Não devemos nos opor a tecnologia, tampouco ser contra seu avanço, mas devemos ser críticos a respeito da forma como ela é conduzida. O conforto supérfluo trazido por aplicativos como iFood desenvolveram necessidades antes não tão latentes, mas se sustenta através da exploração massiva de trabalhadores de entrega precarizados, em jornadas de trabalho excruciantes e sem o mínimo de seguridade; da mesma forma que em trabalhadores de restaurantes que agora devem dar conta de uma nova demanda, mas com a mesma quantidade de funcionários – ambas as explorações são a base que mantém o império da burguesia digital em pé.

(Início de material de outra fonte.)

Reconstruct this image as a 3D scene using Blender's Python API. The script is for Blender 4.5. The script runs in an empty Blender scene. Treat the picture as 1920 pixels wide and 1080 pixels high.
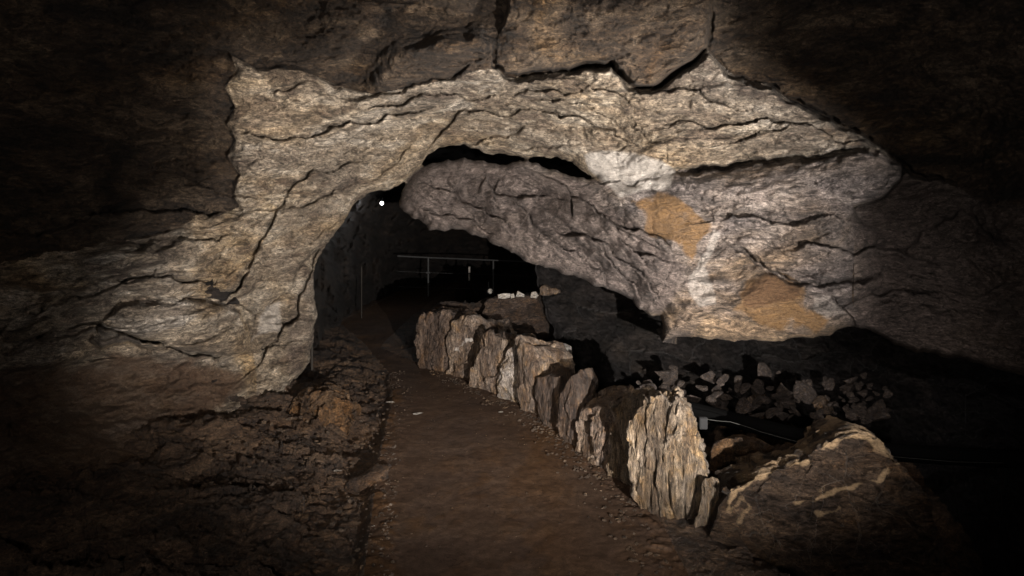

Portanto, para quem os avanços tecnológicos têm trabalhado? A democracia da informação é uma falácia, pois só haverá democracia sob condições igualitárias de existência, numa sociedade levada a desigualdade, uma democracia jamais será plenamente alcançada. Não podemos perder o norte dos conflitos que circundam nossa vida social, tampouco devemos ter visões mitificantes e messiânicas acerca das tecnologias, uma vez que ela sempre estará sendo feita em benefício de algum grupo; as questões que ficam são: quem está, de verdade, com o domínio dessas tecnologias? Estamos realmente cientes da realidade abismal na qual caminhamos? Não estaríamos sendo, afinal, tolos?

REFERÊNCIAS

BAUMAN, Z. Modernidade líquida. Rio de Janeiro: Zahar, 2001. 278 p.

DANTAS, M. Economia política da informação e comunicação em tempos de internet: revisitando a teoria do valor nas redes e no espetáculo. Liinc em Revista, v.8, n.1, março, 2012, Rio de Janeiro, p 283-307.

GALEANO, E. As veias abertas da América Latina. Porto Alegre: L&PM, 2019. 396 p.

HAN, B. Sociedade da transparência. Petrópolis: Vozes, 2017a. 116 p.

MARX, K.; ENGELS, F. O manifesto do partido comunista. São Paulo: Companhia das Letras, 2012. 109 p.

TECNOLOGIA. In: Michaelis: dicionário brasileiro da língua portuguesa. Disponível em: https://michaelis.uol.com.br/moderno-portugues/busca/portugues-brasileiro/tecnologia/. Acesso em: 28 nov. 2021.

ZUBOFF, S. Big Other: capitalismo de vigilância e perspectivas para uma civilização de informação. In: BRUNO, F… [et. al.] (orgs.). Tecnopolíticas da vigilância: perspectivas da margem. São Paulo: Boitempo, 2018. p. 17-68.